Just keep being there. In the end, it’s just a matter of getting up, getting out of bed and doing what you have to do. Nothing more.
S.L. “I used to like a boy during my primary school years. I immediately made two enemies: Bridget and Roxanne. They were very beautiful and had a lot of admirers. They were also closer to the boy that I liked. I got jealous of them and saw them as my enemies. I had low self-esteem at that time. I hated my average look as I couldn’t attract boys that I liked. I thought they were also very arrogant. I had been used by Roxanne once. It took me a long time to understand that my low self esteem played a major part in my daily interaction (or the lack of) with people. I couldn’t attract guys because I didn’t even talk to them. Sometimes, I still envy them but I do not despise myself anymore for not measuring up. I know that they are not perfect too. ”

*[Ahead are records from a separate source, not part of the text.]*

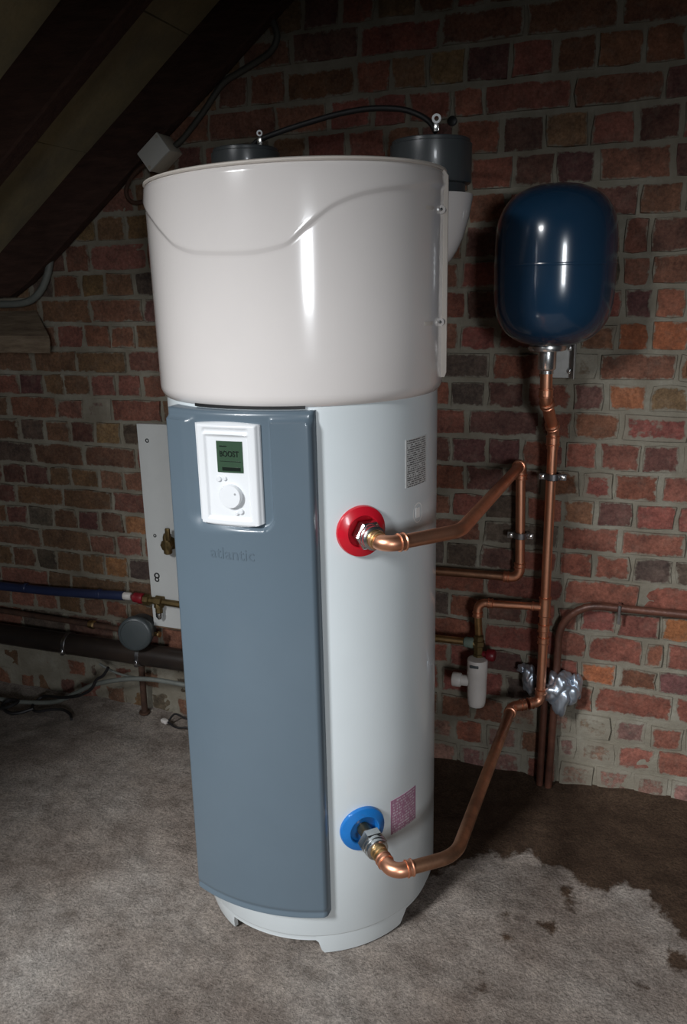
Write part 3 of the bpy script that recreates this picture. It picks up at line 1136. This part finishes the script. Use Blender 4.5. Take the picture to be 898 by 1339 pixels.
# controller
def bez_z(u, v):
    z0 = 1.049 - 0.010 * (1 - (2 * u - 1) ** 2)
    z1 = 1.2435 + 0.004 * (1 - (2 * u - 1) ** 2)
    return z0 + (z1 - z0) * v
def bez_y(x, z):
    u = (x - PCX) / .068
    e = min((1 - abs(u)) * .068, z - 1.0395, 1.2475 - z)
    y = psurf(x) + .006 - .0085 * sstep(0, .007, e)
    ins = min((.68 - abs(u - .02)) * .068, z - 1.058, 1.222 - z)
    y += .0050 * sstep(-.003, .003, ins)
    y += .0040 * (sstep(1.224, 1.228, z) - sstep(1.233, 1.237, z)) * (1 - sstep(.66, .74, abs(u)))
    return y
bm = B()
add_front(bm, -0.8075, -0.6695, 1.045, 1.248, bez_y, 70, 90, lambda x: psurf(x) + .014, zfun=bez_z)
ctrl = obj('control_panel', bm, M['bezel'], heater, angle=60)
ctrl['label'] = 'white control panel with a small green display and a dial'
inner = lambda x: psurf(x) + .0025
bm = B()
add_front(bm, -0.7585, -0.7035, 1.150, 1.2115, lambda x, z: inner(x) - .0012, 8, 8, lambda x: inner(x) + .003)
scr = obj('screen', bm, M['lcd'], ctrl)
fy = lambda x: inner(x) - .0013
bm = text_on_panel('BOOST', 0.0160, -0.7525, 1.1815, fy, .0006, .0415, bold=.0003)
for x0, x1, z0, z1 in ((-.748, -.709, 1.1535, 1.1605), (-.752, -.708, 1.1715, 1.1725), (-.752, -.736, 1.2005, 1.2025)):
    add_front(bm, x0, x1, z0, z1, lambda x, z: inner(x) - .0017, 4, 1, lambda x: inner(x) - .0010)
obj('screen_text', bm, M['lcd_ink'], scr)
bm = B()
add_lathe(bm, (-.731, inner(-.731) + .002, 1.104), (0, -1, 0), [(.0225, 0), (.0235, .003), (.0235, .0105), (.0222, .0125), (.012, .0130), (.0, .0125)], 40)
dial = obj('dial', bm, M['bezel'], ctrl)
bm = B()
add_lathe(bm, (-.719, inner(-.719) - .0105, 1.110), (0, -1, 0), [(.0022, 0), (.0022, .001), (0, .0012)], 12)
obj('dial_mark', bm, M['ink'], dial)
for x, z, w in ((-.757, 1.1365, .0055), (-.744, 1.1380, .0045), (-.7135, 1.0735, .006), (-.722, 1.0690, .004)):
    bm = B()
    add_lathe(bm, (x, inner(x) + .001, z), (0, -1, 0), [(w, 0), (w, .0035), (w - .0015, .005), (0, .005)], 20)
    obj('button', bm, M['bezel'], ctrl)

# stickers on the body
bm = B()
add_patch(bm, -24.5, -8.9, 1.090, 1.190, lambda th, z: RB + .0006, 10, 6, RB - .001, uv=True)
st = obj('rating_label', bm, M['label_spec'], heater); st['label'] = 'grey printed rating label'
bm = B()
add_patch(bm, -33.8, -17.4, 0.286, 0.374, lambda th, z: RB + .0006, 10, 6, RB - .001, uv=True)
st = obj('warning_label', bm, M['label_pink'], heater); st['label'] = 'pink printed warning label'
bm = B()
V = [[], []]
for k in range(40):
    a = 2 * math.pi * k / 40
    for q, rr in enumerate((.0195, .0225)):
        V[q].append(bm.verts.new(cp(-16.2 + math.degrees(math.cos(a) * rr * .82 / RB), RB + .0008, 1.029 + math.sin(a) * rr)))
for k in range(40):
    j = (k + 1) % 40
    bm.faces.new((V[0][k], V[0][j], V[1][j], V[1][k]))
add_patch(bm, -17.6, -14.8, 1.018, 1.040, lambda th, z: RB + .0007, 4, 2, RB - .001)
st = obj('round_mark', bm, M['white_ink'], heater); st['label'] = 'white oval mark'


def pipe_collar(name, th, z, m, label):
    bm = B()
    n = 48
    x = rad(th + 90)
    rows = [(.0525, -.006), (.0530, .004), (.0515, .0085), (.0380, .0150), (.0345, .0155), (.0325, .0135), (.0315, .001), (.0, .001)]
    rings = []
    for r, h in rows:
        ring = []
        for k in range(n):
            a = 2 * math.pi * k / n
            s, dz = math.cos(a) * r, math.sin(a) * r
            base = math.sqrt(max(RB * RB - s * s, 0))
            hh = (base if h < .01 else RB - .003 * (r / .05)) + h
            p = TANK + rad(th) * hh + x * s
            ring.append(Vector((p.x, p.y, z + dz)))
        rings.append(ring)
    add_rings(bm, rings, False, True)
    o = obj(name, bm, m, heater)
    o['label'] = label


pipe_collar('connection_collar', -46.3, 1.021, M['red'], 'red plastic ring around the hot outlet')
pipe_collar('connection_collar', -48.0, 0.334, M['blue'], 'blue plastic ring around the cold inlet')

# ================================================================ COPPER PIPEWORK
RP = 0.0142


def pipe_part(name, pts, r, m, par, rad_=0.0, n=16):
    bm = B()
    add_tube(bm, fillet(pts, rad_), r, n)
    return obj(name, bm, m, par)


def elbow(par, a, c, b, r, m, br=0.028):
    """capillary elbow at corner c, mouths towards a and b"""
    a, c, b = Vector(a), Vector(c), Vector(b)
    u, v = (a - c).normalized(), (b - c).normalized()
    L = br + .020
    bm = B()
    add_tube(bm, fillet([c + u * L, c, c + v * L], br), r + .0016, 18)
    add_socket(bm, c + u * (L - .016), c + u * L, r + .0012)
    add_socket(bm, c + v * (L - .016), c + v * L, r + .0012)
    return obj('elbow', bm, m, par)


def union_nut(par, p, d, z_in, brass_len):
    d = Vector(d).normalized()
    p = Vector(p)
    bm = B()
    add_lathe(bm, p, d, [(.013, -.02), (.0145, -.018), (.0145, z_in), (.0165, z_in + .001), (.0165, z_in + .006), (.0145, z_in + .007)], 24)
    obj('brass_tail', bm, M['brass'], par)
    bm = B()
    h0 = z_in + .004
    add_hex(bm, p + d * h0, d, .0305, .024, .003)
    add_lathe(bm, p + d * (h0 + .023), d, [(.0255, 0), (.0255, .007), (.0235, .008), (.0235, .010), (.0245, .011), (.0245, .017), (.021, .019)], 28)
    obj('union_nut', bm, M['zinc'], par)
    bm = B()
    add_lathe(bm, p + d * (h0 + .040), d, [(.0175, 0), (.0185, .002), (.0185, .005), (.0165, .007), (.0165, .011), (.0178, .0125), (.0178, .016), (.0158, .017), (.0158, brass_len)], 24)
    obj('adapter', bm, M['brass'], par)


# hot outlet pipe
h0 = cp(-45.5, .292, 1.018)
hd = rad(-45.5)
hc = cp(-45.5, .392, 1.016)
hb = Vector((-0.318, -0.742, 1.016))
hw = Vector((-0.296, -0.045, 1.008))
hl = Vector((-0.288, -0.045, 0.674))
hot = empty('hot_water_pipe', (-0.296, -0.045, 0.674), 'bright copper pipe running from the red ring on the heater to the brick wall', 'pipe')
union_nut(hot, h0, hd, .014, .022)
elbow(hot, h0, hc, hb, RP, M['copper'], .026)
pipe_part('pipe', [hc + (hb - hc).normalized() * .03, hb, hw + Vector((0, -.04, 0))], RP, M['copper'], hot, .075)
elbow(hot, hb, hw, hl, RP, M['copper'], .024)
pipe_part('pipe', [hw + Vector((0, 0, -.03)), hl + Vector((0, 0, .03))], RP * .95, M['copper'], hot)
elbow(hot, hw, hl, hl + Vector((-1, 0, -.02)), RP * .9, M['copper'], .026)
pipe_part('pipe', [hl + Vector((-.03, 0, 0)), Vector((-0.80, -0.045, 0.664))], RP * .9, M['copper_dull'], hot)

# cold feed: vessel, riser, tee, sloping run to the blue ring
MX, MY = -0.2105, -0.075
cold = empty('cold_water_pipe', (MX, MY, 0.29), 'copper riser on the brick wall running from the blue vessel down to the blue ring', 'pipe')
c0 = cp(-47.8, .292, 0.334)
cd_ = (cp(-47.8, .45, 0.329) - c0).normalized()
cc = c0 + cd_ * .158
cb = Vector((-0.296, -0.835, 0.328))
ce = Vector((-0.285, -0.125, 0.303))
cm = Vector((MX, MY, 0.308))
union_nut(cold, c0, cd_, .042, .034)
elbow(cold, c0, cc, cb, RP, M['copper'], .026)
pipe_part('pipe', [cc + (cb - cc).normalized() * .03, cb, ce + (cb - ce).normalized() * .03], RP, M['copper_dull'], cold, .085)
elbow(cold, cb, ce, cm, RP * .95, M['copper'], .022)
elbow(cold, ce, cm, cm + Vector((0, 0, 1)), RP * .95, M['copper'], .020)
pipe_part('pipe', [cm + Vector((0, 0, .025)), (MX, MY, 1.085)], RP * .95, M['copper'], cold)
# tee and couplings on the riser
bm = B()
add_socket(bm, (MX, MY, .575), (MX, MY, .635), RP + .0008)
add_lathe(bm, (MX, MY, .604), (-1, 0, -.02), [(.0125, 0), (.0125, .030), (.0142, .031), (.0142, .036), (.012, .037)], 18)
obj('tee', bm, M['copper'], cold)
for a, b in ((.528, .553), (.492, .514)):
    bm = B()
    add_socket(bm, (MX, MY, a), (MX, MY, b), RP + .0004)
    obj('coupling', bm, M['copper'], cold)
# swan neck between riser and vessel
n0, n1, n2, n3 = Vector((-0.2255, -0.168, 1.285)), Vector((-0.2245, -0.165, 1.205)), Vector((MX, MY, 1.110)), Vector((MX, MY, 1.06))
bm = B()
add_tube(bm, fillet([n0, n1, n2, n3], .03), RP + .0012, 18)
add_socket(bm, n1 + Vector((0, 0, .028)), n1 + Vector((0, 0, .004)), RP + .002)
dd = (n2 - n1).normalized()
add_socket(bm, n1 + dd * .012, n1 + dd * .028, RP + .002)
add_socket(bm, n2 - dd * .030, n2 - dd * .014, RP + .002)
add_socket(bm, n2 - Vector((0, 0, .014)), n2 - Vector((0, 0, .040)), RP + .002)
obj('swan_neck', bm, M['copper'], cold)
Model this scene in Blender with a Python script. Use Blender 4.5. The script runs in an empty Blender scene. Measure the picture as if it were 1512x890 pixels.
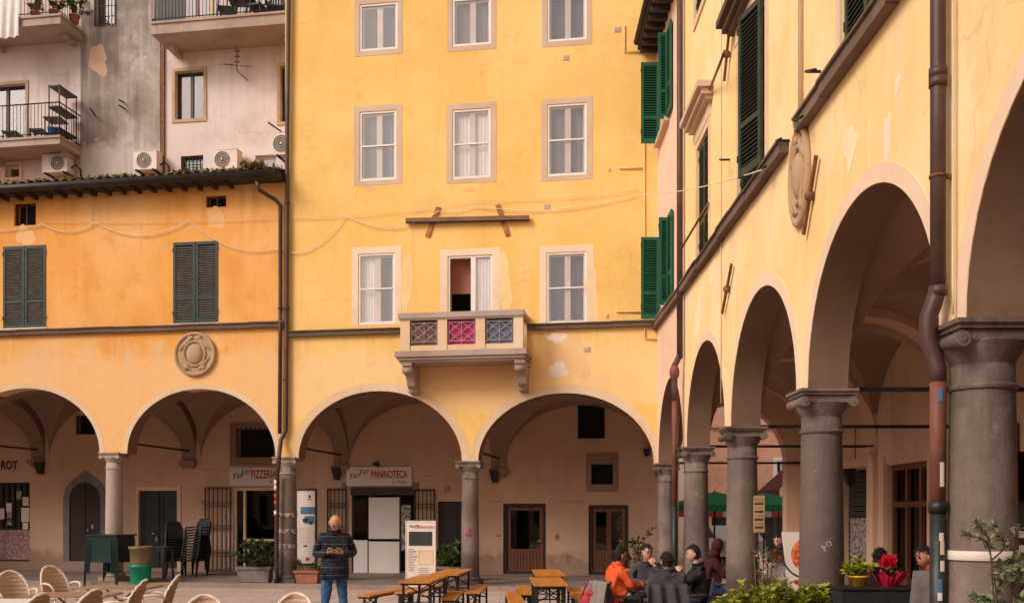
import bpy, bmesh, math, random
from mathutils import Vector, Matrix, noise
from mathutils.geometry import tessellate_polygon
R = random.Random(11)
rad = math.radians
SC = bpy.context.scene
COL = SC.collection
F, CX, CY, CAMZ = 1450.0, 771.0, 758.0, 1.84
CAM = Vector((0, 0, CAMZ))
Z = Vector((0, 0, 1))

# ------------------------------------------------------------------ frames
class Plane:
    """a vertical wall plane: u runs to the right as seen from outside, n points out of the wall"""
    def __init__(s, p, U):
        s.p = Vector((p[0], p[1], 0)); s.U = Vector((U[0], U[1], 0)).normalized(); s.N = s.U.cross(Z)
    def at(s, u, z, n=0.0):
        return s.p + s.U * u + s.N * n + Z * z
    def hit(s, px, py, n=0.0):
        d = Vector(((px - CX) / F, 1, (CY - py) / F))
        q = s.p + s.N * n
        t = (q - CAM).dot(s.N) / d.dot(s.N)
        w = CAM + d * t
        return ((w - s.p).dot(s.U), w.z)
    def rect(s, x0, y0, x1, y1, n=0.0):
        xm, ym = (x0 + x1) / 2, (y0 + y1) / 2
        u0, u1 = s.hit(x0, ym, n)[0], s.hit(x1, ym, n)[0]
        zt, zb = s.hit(xm, y0, n)[1], s.hit(xm, y1, n)[1]
        return (min(u0, u1), max(u0, u1), zb, zt)
    def moved(s, n):
        q = s.p + s.N * n
        return Plane((q.x, q.y), s.U)
    def turned(s, u, n, deg):
        """plane hinged at (u, n), turned about the vertical"""
        q = s.at(u, 0, n)
        return Plane((q.x, q.y), Matrix.Rotation(rad(deg), 3, 'Z') @ s.U)

WORLD = Plane((0, 0), (1, 0))          # u = x, n = -y

def gp(px, s):
    """ground position of something seen at column px with s pixels per metre"""
    return ((px - CX) / s, F / s)

# ------------------------------------------------------------------ mesh builder
class MB:
    def __init__(s):
        s.v = []; s.f = []; s.m = []; s.sm = []; s.mi = 0; s.smooth = False
    def add(s, vs, fs):
        b = len(s.v); s.v += [Vector(q) for q in vs]
        for f in fs:
            s.f.append([b + i for i in f]); s.m.append(s.mi); s.sm.append(s.smooth)
    def hexa(s, c):   # 4 bottom ccw, 4 top
        s.add(c, [(3, 2, 1, 0), (4, 5, 6, 7), (0, 1, 5, 4), (1, 2, 6, 5), (2, 3, 7, 6), (3, 0, 4, 7)])
    def box(s, pl, u0, u1, z0, z1, n0, n1):
        if n0 > n1: n0, n1 = n1, n0
        s.hexa([pl.at(u0, z0, n1), pl.at(u1, z0, n1), pl.at(u1, z0, n0), pl.at(u0, z0, n0),
                pl.at(u0, z1, n1), pl.at(u1, z1, n1), pl.at(u1, z1, n0), pl.at(u0, z1, n0)])
    def cube(s, c, d, rz=0.0, M=None):
        x, y, z = d[0] / 2, d[1] / 2, d[2] / 2
        q = [(-x, -y, -z), (x, -y, -z), (x, y, -z), (-x, y, -z), (-x, -y, z), (x, -y, z), (x, y, z), (-x, y, z)]
        m = M if M is not None else Matrix.Rotation(rz, 3, 'Z')
        s.hexa([m @ Vector(p) + Vector(c) for p in q])
    def bar(s, a, b, w, h=None, up=Z):
        """square section bar from a to b"""
        a, b = Vector(a), Vector(b); h = h or w
        d = (b - a).normalized()
        x = d.cross(up)
        if x.length < 1e-4: x = d.cross(Vector((0, 1, 0)))
        x.normalize(); y = x.cross(d).normalized()
        x = x * w / 2; y = y * h / 2
        s.hexa([a - x - y, a + x - y, a + x + y, a - x + y, b - x - y, b + x - y, b + x + y, b - x + y])
    def tube(s, pts, r, k=8, cap=True):
        pts = [Vector(p) for p in pts]; n = len(pts)
        rr = r if isinstance(r, (list, tuple)) else [r] * n
        base = len(s.v); x = None
        for i, p in enumerate(pts):
            d = (pts[min(i + 1, n - 1)] - pts[max(i - 1, 0)]).normalized()
            if x is None:
                x = d.cross(Z)
                if x.length < 1e-3: x = d.cross(Vector((1, 0, 0)))
            x = x - d * x.dot(d)
            if x.length < 1e-6: x = d.orthogonal()
            x.normalize(); y = d.cross(x)
            for j in range(k):
                a = 2 * math.pi * j / k
                s.v.append(p + (x * math.cos(a) + y * math.sin(a)) * rr[i])
        for i in range(n - 1):
            for j in range(k):
                a, b = base + i * k + j, base + i * k + (j + 1) % k
                s.f.append([a, b, b + k, a + k]); s.m.append(s.mi); s.sm.append(True)
        if cap:
            s.f.append([base + j for j in range(k)][::-1]); s.m.append(s.mi); s.sm.append(False)
            s.f.append([base + (n - 1) * k + j for j in range(k)]); s.m.append(s.mi); s.sm.append(False)
    def lathe(s, prof, c=(0, 0, 0), k=20, sx=1.0, sy=1.0):
        c = Vector(c); base = len(s.v); n = len(prof)
        for r, z in prof:
            for j in range(k):
                a = 2 * math.pi * j / k
                s.v.append(c + Vector((math.cos(a) * r * sx, math.sin(a) * r * sy, z)))
        for i in range(n - 1):
            for j in range(k):
                a, b = base + i * k + j, base + i * k + (j + 1) % k
                s.f.append([a, b, b + k, a + k]); s.m.append(s.mi); s.sm.append(True)
        s.f.append([base + j for j in range(k)][::-1]); s.m.append(s.mi); s.sm.append(False)
        s.f.append([base + (n - 1) * k + j for j in range(k)]); s.m.append(s.mi); s.sm.append(False)
    def ball(s, c, r, k=14, l=9, M=None):
        c = Vector(c); base = len(s.v)
        r = r if isinstance(r, (tuple, list)) else (r, r, r)
        for i in range(l + 1):
            t = math.pi * i / l
            for j in range(k):
                a = 2 * math.pi * j / k
                q = Vector((math.sin(t) * math.cos(a) * r[0], math.sin(t) * math.sin(a) * r[1], -math.cos(t) * r[2]))
                s.v.append(c + (M @ q if M is not None else q))
        for i in range(l):
            for j in range(k):
                a, b = base + i * k + j, base + i * k + (j + 1) % k
                s.f.append([a, b, b + k, a + k]); s.m.append(s.mi); s.sm.append(True)
    def prism(s, pl, poly, n0, n1):
        """closed (u, z) outline extruded from n0 to n1"""
        k = len(poly)
        tri = tessellate_polygon([[Vector((p[0], p[1], 0)) for p in poly]])
        a = [pl.at(p[0], p[1], n0) for p in poly]; b = [pl.at(p[0], p[1], n1) for p in poly]
        fs = [tuple(t) for t in tri] + [tuple(k + i for i in t) for t in tri]
        fs += [(i, (i + 1) % k, k + (i + 1) % k, k + i) for i in range(k)]
        s.add(a + b, fs)
    def grid(s, fn, nu, nv):
        base = len(s.v)
        for i in range(nu + 1):
            for j in range(nv + 1):
                s.v.append(Vector(fn(i / nu, j / nv)))
        for i in range(nu):
            for j in range(nv):
                a = base + i * (nv + 1) + j
                s.f.append([a, a + nv + 1, a + nv + 2, a + 1]); s.m.append(s.mi); s.sm.append(s.smooth)
    def leaf(s, p, d, nrm, l, w):
        d = Vector(d).normalized(); x = d.cross(nrm)
        if x.length < 1e-4: x = d.orthogonal()
        x.normalize(); n = x.cross(d)
        p = Vector(p)
        s.add([p, p + d * l * .45 + x * w + n * l * .06, p + d * l - n * l * .05, p + d * l * .45 - x * w + n * l * .06], [(0, 1, 2), (0, 2, 3)])
    def build(s, name, mat=None, parent=None, sharp=None, recalc=True):
        o_ = Vector((0, 0, 0)); q = parent
        while q is not None:
            o_ = o_ + q.location; q = q.parent
        me = bpy.data.meshes.new(name)
        me.from_pydata([tuple(p - o_) for p in s.v], [], s.f)
        mats = mat if isinstance(mat, (list, tuple)) else [mat]
        for m in mats: me.materials.append(m)
        me.polygons.foreach_set('material_index', s.m)
        me.polygons.foreach_set('use_smooth', s.sm)
        if recalc:
            bm = bmesh.new(); bm.from_mesh(me); bmesh.ops.recalc_face_normals(bm, faces=bm.faces); bm.to_mesh(me); bm.free()
        me.update()
        if sharp is not None: me.set_sharp_from_angle(angle=rad(sharp))
        ob = bpy.data.objects.new(name, me); COL.objects.link(ob)
        if parent: ob.parent = parent
        return ob

def plate(name, pl, outline, holes, n0, n1, mat, parent, inner=None, ztop=5.0):
    """flat sheet with holes, extruded from n0 to n1 along the wall normal"""
    cu = bpy.data.curves.new('sheet', 'CURVE'); cu.dimensions = '2D'; cu.fill_mode = 'BOTH'
    cu.extrude = abs(n1 - n0) / 2
    for poly in [outline] + list(holes):
        sp = cu.splines.new('POLY'); sp.points.add(len(poly) - 1)
        for i, q in enumerate(poly): sp.points[i].co = (q[0], q[1], 0, 1)
        sp.use_cyclic_u = True
    ob = bpy.data.objects.new('sheet', cu); COL.objects.link(ob)
    dg = bpy.context.evaluated_depsgraph_get()
    me = bpy.data.meshes.new_from_object(ob.evaluated_get(dg))
    bpy.data.objects.remove(ob); bpy.data.curves.remove(cu)
    mb = MB(); nm = (n0 + n1) / 2
    mb.add([pl.at(v.co.x, v.co.y, nm + v.co.z) for v in me.vertices], [tuple(p.vertices) for p in me.polygons])
    bpy.data.meshes.remove(me)
    mb.sm = [True] * len(mb.sm)
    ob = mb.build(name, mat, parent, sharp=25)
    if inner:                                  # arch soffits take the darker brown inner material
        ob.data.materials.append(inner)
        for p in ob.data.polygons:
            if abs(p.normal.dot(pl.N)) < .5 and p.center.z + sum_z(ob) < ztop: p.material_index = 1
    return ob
def sum_z(o):
    z, q = 0.0, o.parent
    while q is not None: z += q.location.z; q = q.parent
    return z

def box_poly(r, g=0.0):
    u0, u1, z0, z1 = r
    return [(u0 - g, z0 - g), (u1 + g, z0 - g), (u1 + g, z1 + g), (u0 - g, z1 + g)]

def blob(cx, cz, rx, rz, seed, k=26, rough=.35):
    q = random.Random(seed); ph = [q.uniform(0, 6.28) for _ in range(5)]
    out = []
    for i in range(k):
        a = 2 * math.pi * i / k
        f = 1 + rough * sum(math.sin((j + 2) * a + ph[j]) / (j + 2) for j in range(5)) + q.uniform(-.05, .05)
        out.append((cx + math.cos(a) * rx * f, cz + math.sin(a) * rz * f))
    return out

def text(name, s_, pl, u, z, n, size, mat, parent, shear=0.0, rot=0.0, ext=.004, align='LEFT', sx=1.0, bold=0.0):
    cu = bpy.data.curves.new('t', 'FONT'); cu.body = s_; cu.size = size; cu.shear = shear; cu.extrude = ext
    cu.align_x = align; cu.offset = bold; cu.resolution_u = 3
    ob = bpy.data.objects.new('t', cu); COL.objects.link(ob)
    dg = bpy.context.evaluated_depsgraph_get()
    me = bpy.data.meshes.new_from_object(ob.evaluated_get(dg))
    bpy.data.objects.remove(ob); bpy.data.curves.remove(cu)
    c, s2 = math.cos(rot), math.sin(rot)
    mb = MB()
    mb.add([pl.at(u + (v.co.x * c * sx - v.co.y * s2), z + (v.co.x * sx * s2 + v.co.y * c), n + v.co.z) for v in me.vertices],
           [tuple(p.vertices) for p in me.polygons])
    bpy.data.meshes.remove(me)
    return mb.build(name, mat, parent)

# ------------------------------------------------------------------ things
def tag(o, label=None, cat=None, group=None, kind=None):
    if label: o['label'] = label
    if cat: o['category'] = cat
    if group: o['group'] = group
    if kind: o['kind'] = kind
    return o
def empty(name, loc, label, cat, group=None):
    o = bpy.data.objects.new(name, None); COL.objects.link(o)
    o.location = loc; o.empty_display_size = .2
    return tag(o, label, cat, group)
def copy_tree(o, parent=None):
    c = o.copy(); COL.objects.link(c)
    if parent is not None: c.parent = parent
    for ch in list(o.children): copy_tree(ch, c)
    return c
def place(o, x, y, z=0.0, rz=0.0, label=None):
    o.location = (x, y, z); o.rotation_euler = (0, 0, rz)
    if label: o['label'] = label
    return o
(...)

Nice story. I think we’ve all been there. Maybe it will sound weird to you, but I had low self-esteem issues for a long period in my life. I think it was only in my late thirties that I made peace with that.
C.F. “Just as your best friend usually is not your closest friend, your worst enemy is not always your most dangerous enemy. I’ve realized, too, that I myself am my own best friend and most dangerous enemy…”
I liked that parallel: the best friend and the worst enemy are both inside us.
C.E. “Oh, this is sooo easy! Myself! No one can hurt me like I do! I’m the master of disaster as I’m concerned 🙂
I let others hurt me by not being straightforward enough, withholding my true feelings, giving erroneous interpretations to different facts and not being perseverant enough.
I have no other enemy but me: when I abandon my dreams; when I doubt myself; when I don’t show the people I love this fact with my facts, taking very well into account their needs; when I don’t follow through on my promises, when I don’t have clarity and act out of confusion; when I don’t show up where I would really like to me; when I don’t really respect myself and let others project their views upon me without showing them the truth; when I let myself put off without a fight.”
Looks like you’ve done a lot of work with yourself.
Now, my answer to this one.
I do not think in terms of enemies anymore. I think in terms of projecting my own reality on other people. I cannot understand anything beyond what I’ve experienced so far. So, if I identify someone as “my enemy”, I know it’s something inside me that wants to be revealed in that way. It’s something that I created somehow, something that left an imprint on me that now needs to manifest. That’s the bad news.
The good news is that it works the same with friends. If I identify someone being nice to me, I know that this is also an imprint of me being nice to somebody else, an imprint that takes shape through that person.
So, in the end, it’s only a matter of choice: how much do I want to project aggressively into my world, and how much do I want to help and create value.